País dos palpiteiros

Por Carlos Santiago*

Os palpiteiros e seus palpites tomaram conta do Brasil e do mundo. Palpite não vem do conhecimento científico, aferido e estudado. É tão somente um conhecimento intuitivo, um pressentimento, uma suspeita, uma sugestão de um intrometido sobre qualquer tema: dos estudos da Nasa aos resultados dos jogos de botões. Por isso, o palpite é tão popular podendo ser encontrado fartamente numa roda de bar, numa reunião de torcedores, numa festinha de crianças, numa paquera sem compromissos, nas mídias sociais e nos grandes empreendimentos de comunicação.

Somente uma tese baseada no palpite pode determinar o impossível, como a quantidade de grãos de areia no planeta terra; o número exato de estrelas no universo; a quantidade de litros de água dos oceanos e o número de formigas existentes no globo terrestre; o início correto da vida humana na terra; o momento certo em que um time de futebol do Amazonas vai chegar na primeira divisão do campeonato brasileiro; e o ano em que o América do Rio de Janeiro vai ser campeão mundial.

O período mais fértil para os palpites e para os palpiteiros é o início de cada ano. Já disseram o que acontecerá no Brasil e nas eleições municipais da capital do Amazonas, em 2020: dois ex-presidentes vão morrer; o crescimento econômico será de 2,30%; terremotos irão atingir a cidade de São Paulo; Manaus elegerá um prefeito apoiado por Bolsonaro.

Existem ainda palpiteiros de assuntos internacionais. Recentemente, bastou os meios de comunicação noticiar a guerra de palavras entre os presidentes do Brasil e da França por causa das crescentes queimadas nas áreas da Amazônia, para surgir palpites de todos os lados, do homem simples aos mais ricos, passando por jornalistas e cientistas, tanto os favoráveis ao presidente brasileiro quanto os defensores do governante francês. O mesmo ocorreu após o resultado das últimas eleições na Argentina, um prato cheio para os palpiteiros, defensores do bolsonarismo e do kirchnerismo sobre o futuro do País portenho.

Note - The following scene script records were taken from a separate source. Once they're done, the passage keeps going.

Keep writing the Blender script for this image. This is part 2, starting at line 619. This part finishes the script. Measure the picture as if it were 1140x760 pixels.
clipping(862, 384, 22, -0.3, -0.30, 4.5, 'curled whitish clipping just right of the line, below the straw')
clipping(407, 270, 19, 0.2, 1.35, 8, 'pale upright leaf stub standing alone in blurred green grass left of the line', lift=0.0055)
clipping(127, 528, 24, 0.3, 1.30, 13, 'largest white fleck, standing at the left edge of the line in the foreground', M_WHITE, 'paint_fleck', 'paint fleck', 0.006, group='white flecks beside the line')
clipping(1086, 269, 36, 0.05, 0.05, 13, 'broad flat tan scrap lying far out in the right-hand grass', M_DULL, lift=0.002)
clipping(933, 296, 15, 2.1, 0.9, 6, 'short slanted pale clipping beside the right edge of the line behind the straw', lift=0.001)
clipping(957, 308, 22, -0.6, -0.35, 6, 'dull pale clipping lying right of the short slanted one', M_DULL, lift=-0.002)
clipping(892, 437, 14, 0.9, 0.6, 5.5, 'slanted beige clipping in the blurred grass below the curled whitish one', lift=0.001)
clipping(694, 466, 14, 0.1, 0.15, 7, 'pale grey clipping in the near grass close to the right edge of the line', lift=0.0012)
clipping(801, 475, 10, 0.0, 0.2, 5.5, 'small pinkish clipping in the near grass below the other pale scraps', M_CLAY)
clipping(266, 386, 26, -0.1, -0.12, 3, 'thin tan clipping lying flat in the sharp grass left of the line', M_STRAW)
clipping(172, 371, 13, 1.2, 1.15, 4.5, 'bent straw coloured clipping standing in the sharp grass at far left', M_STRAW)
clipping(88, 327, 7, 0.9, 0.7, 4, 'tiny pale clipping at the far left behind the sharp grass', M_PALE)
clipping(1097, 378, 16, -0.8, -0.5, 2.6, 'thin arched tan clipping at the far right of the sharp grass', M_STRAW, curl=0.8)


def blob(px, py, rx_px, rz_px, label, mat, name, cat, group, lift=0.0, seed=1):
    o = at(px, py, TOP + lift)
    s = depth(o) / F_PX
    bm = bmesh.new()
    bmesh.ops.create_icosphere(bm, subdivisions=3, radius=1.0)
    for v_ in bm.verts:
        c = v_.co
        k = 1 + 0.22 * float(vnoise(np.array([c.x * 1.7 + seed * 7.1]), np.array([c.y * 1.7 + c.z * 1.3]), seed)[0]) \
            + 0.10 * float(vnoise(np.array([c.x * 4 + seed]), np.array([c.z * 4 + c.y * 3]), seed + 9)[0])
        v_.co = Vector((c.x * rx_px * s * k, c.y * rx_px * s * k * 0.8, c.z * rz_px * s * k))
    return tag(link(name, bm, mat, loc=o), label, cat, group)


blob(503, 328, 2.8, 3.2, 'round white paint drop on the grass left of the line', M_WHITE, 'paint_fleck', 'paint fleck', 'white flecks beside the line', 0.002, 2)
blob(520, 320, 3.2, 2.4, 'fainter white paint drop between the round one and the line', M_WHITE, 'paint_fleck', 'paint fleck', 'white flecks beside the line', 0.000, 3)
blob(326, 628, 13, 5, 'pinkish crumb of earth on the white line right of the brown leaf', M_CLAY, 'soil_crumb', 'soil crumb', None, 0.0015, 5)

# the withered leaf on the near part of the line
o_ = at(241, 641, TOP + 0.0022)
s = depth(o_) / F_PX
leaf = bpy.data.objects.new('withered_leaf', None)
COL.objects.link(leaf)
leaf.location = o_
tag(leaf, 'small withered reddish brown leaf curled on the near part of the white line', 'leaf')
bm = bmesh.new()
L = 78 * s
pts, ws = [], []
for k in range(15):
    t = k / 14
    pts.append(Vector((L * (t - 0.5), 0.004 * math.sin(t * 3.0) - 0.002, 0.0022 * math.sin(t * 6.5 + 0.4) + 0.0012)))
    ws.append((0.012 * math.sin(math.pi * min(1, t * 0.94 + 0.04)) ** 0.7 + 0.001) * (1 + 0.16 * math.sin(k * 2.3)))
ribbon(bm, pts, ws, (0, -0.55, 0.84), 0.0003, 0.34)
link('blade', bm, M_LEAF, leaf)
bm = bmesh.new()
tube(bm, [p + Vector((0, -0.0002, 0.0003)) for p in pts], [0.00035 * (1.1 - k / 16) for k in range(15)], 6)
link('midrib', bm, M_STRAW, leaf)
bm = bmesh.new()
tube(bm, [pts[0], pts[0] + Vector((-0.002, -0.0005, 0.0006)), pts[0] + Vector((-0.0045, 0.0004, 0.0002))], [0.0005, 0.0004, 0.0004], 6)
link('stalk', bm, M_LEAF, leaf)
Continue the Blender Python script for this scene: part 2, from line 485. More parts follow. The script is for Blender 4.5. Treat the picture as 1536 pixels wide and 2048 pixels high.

Os palpites no Brasil são prestigiados e os palpiteiros mais famosos ganham espaços nos jornais e cargos públicos relevantes. É só ligar um canal de esporte e você encontra nobres palpiteiros discorrendo sobre todos os tipos de esportes. O atual governador do Amazonas, grande palpiteiro de televisão, foi eleito chefe de governo pelos seus palpites. Na telinha, ele dava palpite sobre tudo que acontecia na vida do amazonense, de uma investigação policial até a melhor forma de investimento na saúde e na educação. Um outro palpiteiro famoso é o presidente Jair Bolsonaro. Entre suas pérolas estão os seguintes palpites: a guerra entre os EUA e Irã será o fim da humanidade; as péssimas condições da educação brasileira atual é culpa do educador Paulo Freire.

O palpite ou o ato de palpitar é cultural, envolvem pessoas de todas as classes, de credos e de cores. O problema existe quando um governante, um administrador público, um estadista ou um líder político agem com bases em palpites, pressentimentos e intuições. As decisões de governos ou pronunciamentos públicos precisam de dados aferidos, experiências exitosas, modelos científicos comprovados, pois o interesse e o bem-estar de uma sociedade deve estar acima dos palpites e dos palpiteiros.